→ Lines of data:
***
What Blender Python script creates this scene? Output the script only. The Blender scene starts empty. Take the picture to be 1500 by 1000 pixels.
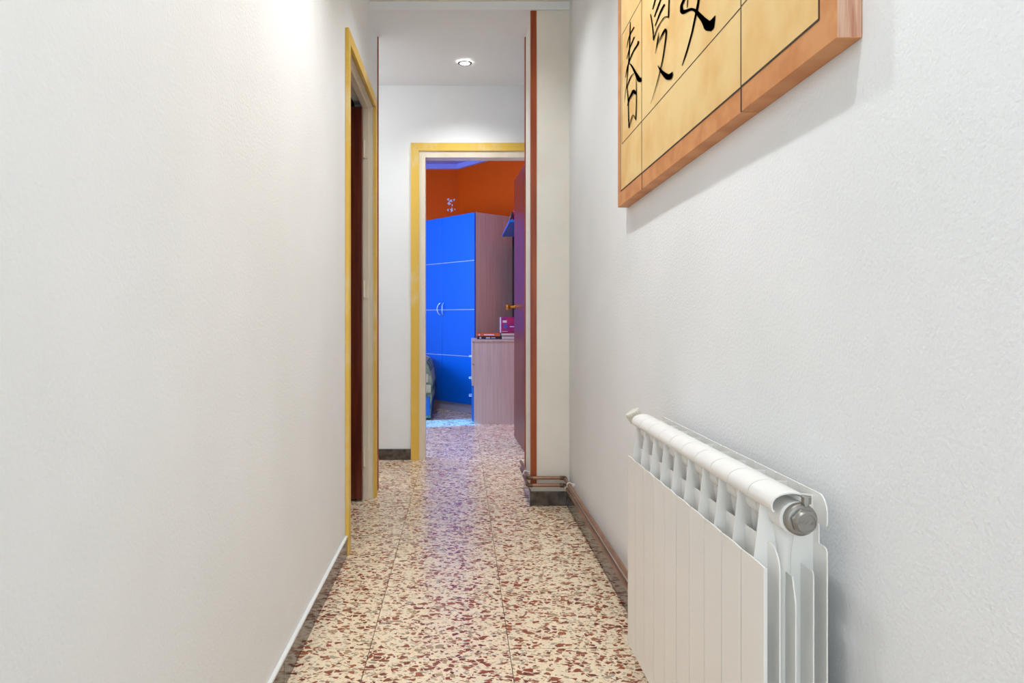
import bpy, bmesh, math, random
from mathutils import Vector, Matrix
random.seed(4)
S = bpy.context.scene
COL = S.collection
PI = math.pi

# ------------------------------------------------------------------ camera
cam = bpy.data.cameras.new('camera'); camo = bpy.data.objects.new('camera', cam); COL.objects.link(camo)
camo.location = (0, 0, .95); camo.rotation_euler = (PI/2, 0, 0)
cam.sensor_width = 36; cam.lens = 24.72; cam.shift_x = .05; cam.shift_y = -.0233
cam.clip_start = .05; cam.clip_end = 60
S.camera = camo
# ------------------------------------------------------------------ world, lights, exposure
w = bpy.data.worlds.new('sky'); S.world = w; w.use_nodes = True
nt = w.node_tree; bg = nt.nodes['Background']
sky = nt.nodes.new('ShaderNodeTexSky'); sky.sky_type = 'NISHITA'; sky.sun_elevation = math.radians(35); sky.sun_disc = False
nt.links.new(sky.outputs[0], bg.inputs[0]); bg.inputs[1].default_value = .15
S.view_settings.view_transform = 'Standard'; S.view_settings.look = 'None'
S.view_settings.gamma = 1; S.view_settings.use_curve_mapping = False
S.view_settings.exposure = .48

def light(name, kind, loc, energy, color=(1, 1, 1), rot=(0, 0, 0), **k):
    l = bpy.data.lights.new(name, kind); l.energy = energy; l.color = color
    for a, b in k.items(): setattr(l, a, b)
    o = bpy.data.objects.new(name, l); o.location = loc; o.rotation_euler = rot; COL.objects.link(o); return o

# daylight from the windows of the room at the camera's back
light('daylight_behind', 'AREA', (.05, -1.9, 1.45), 15, (.72, .88, 1), (PI/2, 0, 0), shape='RECTANGLE', size=.95, size_y=1.9)
# blue daylight through the bedroom window (left wall of the bedroom)
light('bedroom_daylight', 'AREA', (-2.2, 6.0, 1.55), 52, (.34, .52, 1), (0, -PI/2, 0), shape='RECTANGLE', size=1.3, size_y=1.3)
light('floor_patch_sun', 'SUN', (-4, 6.4, 3), 14, (.0, .38, 1), Vector((1, .25, -.45)).to_track_quat('-Z', 'Y').to_euler(), angle=.02)  # added blue sun lamp, aimed to draw the bright patch on the bedroom floor
light('bedroom_fill', 'AREA', (-.5, 5.4, 2.6), 16, (.72, .82, 1), (0, 0, 0), shape='SQUARE', size=.35)  # added fill without a fixture, lifts the unlit side of the wardrobe
# area light in the side passage
light('passage_light', 'AREA', (-1.3, 4.3, 2.3), 5, (.92, .96, 1), (0, -.5, 0), shape='SQUARE', size=.5)
SPOTS = [(.03, .70, 2.535, 24), (.04, 1.9, 2.535, 37), (.025, 4.27, 2.495, 22), (.06, 3.05, 2.535, 17)]  # last spot is added to brighten the far right wall and pier
for x, y, z, e in SPOTS:
    light('spot_lamp', 'SPOT', (x, y, z-.02), e, (.915, .965, 1), (0, 0, 0), spot_size=2.35, spot_blend=1, shadow_soft_size=.03)

# ------------------------------------------------------------------ materials
MATS = {}
def nodes(name, col, rough=.5, metal=0., spec=.5, coat=0.):
    m = bpy.data.materials.new(name); m.use_nodes = True
    n = m.node_tree; b = n.nodes['Principled BSDF']
    b.inputs['Base Color'].default_value = (*col, 1); b.inputs['Roughness'].default_value = rough
    b.inputs['Metallic'].default_value = metal; b.inputs['Specular IOR Level'].default_value = spec
    b.inputs['Coat Weight'].default_value = coat
    MATS[name] = m
    return m, n, b
def srgb(r, g, b):
    f = lambda c: (c/255/12.92) if c/255 <= .04045 else ((c/255+.055)/1.055)**2.4
    return (f(r), f(g), f(b))
def bumped(name, col, rough, scale=120, strength=.15, dist=.002, var=.0, metal=0., spec=.5, col2=None, stretch=(1, 1, 1), vscale=3):
    """base colour with soft colour variation and a fine noise relief"""
    m, n, b = nodes(name, col, rough, metal, spec)
    geo = n.nodes.new('ShaderNodeNewGeometry')
    mp = n.nodes.new('ShaderNodeMapping'); mp.inputs['Scale'].default_value = stretch
    n.links.new(geo.outputs['Position'], mp.inputs[0])
    t = n.nodes.new('ShaderNodeTexNoise'); t.inputs['Scale'].default_value = scale; t.inputs['Detail'].default_value = 3
    n.links.new(mp.outputs[0], t.inputs['Vector'])
    bp = n.nodes.new('ShaderNodeBump'); bp.inputs['Strength'].default_value = strength; bp.inputs['Distance'].default_value = dist
    n.links.new(t.outputs[0], bp.inputs['Height']); n.links.new(bp.outputs[0], b.inputs['Normal'])
    if col2:
        t2 = n.nodes.new('ShaderNodeTexNoise'); t2.inputs['Scale'].default_value = vscale; t2.inputs['Detail'].default_value = 5
        n.links.new(mp.outputs[0], t2.inputs['Vector'])
        r = n.nodes.new('ShaderNodeValToRGB'); r.color_ramp.elements[0].position = .38; r.color_ramp.elements[1].position = .64
        r.color_ramp.elements[0].color = (*col, 1); r.color_ramp.elements[1].color = (*col2, 1)
        n.links.new(t2.outputs[0], r.inputs[0]); n.links.new(r.outputs[0], b.inputs['Base Color'])
    return m

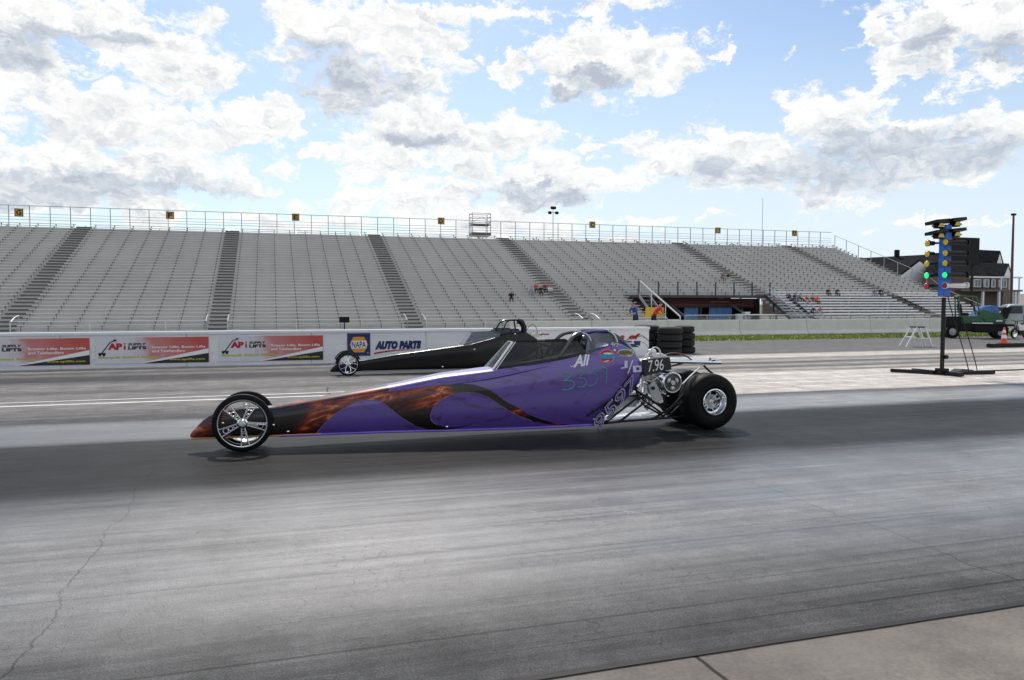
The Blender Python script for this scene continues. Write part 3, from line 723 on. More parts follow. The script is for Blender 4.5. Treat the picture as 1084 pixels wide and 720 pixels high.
# stall under the stand
st = empty('refreshment_stall', (42, 74, -1.0), label='dark stall with a maroon fascia in the opening under the grandstand', cat='stall')
mb = MB(); mb.bx(-7.6, 8.0, 2.5, 2.7, 0, 3.3); mb.bx(-7.6, -7.4, -3, 2.5, 0, 3.2); mb.bx(7.8, 8.0, -3, 2.5, 0, 3.2); mb.build('back_wall', DARKROOM, st)
mb = MB(); mb.bx(-7.2, 7.5, -2.6, -2.45, 2.25, 3.2); mb.build('fascia', MAROON, st)
mb = MB(); mb.bx(-5.4, -3.6, -2.63, -2.605, 2.80, 2.88); mb.bx(2.2, 4.4, -2.63, -2.605, 2.80, 2.88); mb.bx(-6, 6.6, -2.63, -2.605, 2.5, 2.53); mb.build('fascia_lettering', mat('faded_sign_print', (.35, .22, .2), .6, 0), st)
mb = MB(); mb.bx(-5.4, 3.2, -1.2, -.4, 0, 1.0); mb.build('counter', mat('counter_board', (.16, .13, .09), .7, 0, scale=2, amt=.5), st)
mb = MB()
for x in (-5.6, -2.9, 1.5, 3.9, 6.6): mb.bx(x-.09, x+.09, -1.9, -1.72, 0, 2.3)
mb.build('post', mat('stall_post', (.12, .11, .09), .7, 0), st)
# things in front of it
for x, w_, lab in ((1.0+40.4, 1.6, 'small blue canopy sheet hanging left in the opening'), (1.2+43.2, 2.7, 'wider blue canopy sheet hanging right in the opening')):
    mb = MB(); vs = []; nx, nz = 14, 8
    for j in range(nz+1):
        for i in range(nx+1): vs.append((x+w_*i/nx, 71.9+.08*math.sin(i*1.1+j*.4), -.15+1.55*j/nz + .05*math.sin(i*.7)))
    mb.add(vs, [(j*(nx+1)+i, j*(nx+1)+i+1, (j+1)*(nx+1)+i+1, (j+1)*(nx+1)+i) for j in range(nz) for i in range(nx)])
    mb.build('canopy_sheet', mat('light_blue_canopy', (.12, .32, .75), .5, 0, scale=2, amt=.5), smooth=True, fix=False, label=lab, cat='canopy', group='blue canopy sheets under the stand')
e = empty('yellow_banner', (pt(692.5, 327, 65.2)[0], 65.2, .25), label='yellow banner hung under the sloping white handrail', cat='banner')
mb = MB(); mb.bx(-.9, 1.0, 0, .02, .1, 1.05); mb.build('banner_sheet', YEL, e)
mb = MB(); mb.bx(-.9, 2.6, -.05, .05, -.2, -.1); mb.bx(-.9, 2.6, -.02, .02, -1.2, -.25); mb.build('counter_board', WHITE, e)
tb = empty('white_table', (47.3, 67, -1.0), label='white topped folding table in front of the stall', cat='table')
mb = MB(); mb.rbox((0, 0, 1.52), (3.0, 1.1, .12), .03); mb.build('tabletop', WHITE, tb)
for x in (-1.3, 1.3):
    mb = MB(); mb.tube([(x, -.4, 1.45), (x, .4, 0)], .04, 6); mb.tube([(x, .4, 1.45), (x, -.4, 0)], .04, 6); mb.build('leg', GALV, tb)
for i, (x, lab) in enumerate(((46.0, 'tall white box left of the folding table'), (45.2, 'low white box second left of the folding table'))):
    e = empty('white_cooler', (x, 67.6, -1.0), label=lab, cat='cooler', group='white boxes by the stall')
    mb = MB(); mb.rbox((0, 0, .85), (.6, .5, 1.7-i*.4), .04); mb.build('box', WHITE, e); mb = MB(); mb.rbox((0, 0, 1.76-i*.2), (.66, .56, .1), .02); mb.build('lid', WALLCAP, e)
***
→ CHALLENGE: Repeat the lines of the listing above verbatim, beginning at its first line and ending at the line containing "PI = math.pi", which is included. Omit pictures.

→ RESULT:
What Blender Python script creates this scene? Output the script only. The Blender scene starts empty. Take the picture to be 1500 by 1000 pixels.
import bpy, bmesh, math, random
from mathutils import Vector, Matrix
random.seed(4)
S = bpy.context.scene
COL = S.collection
PI = math.pi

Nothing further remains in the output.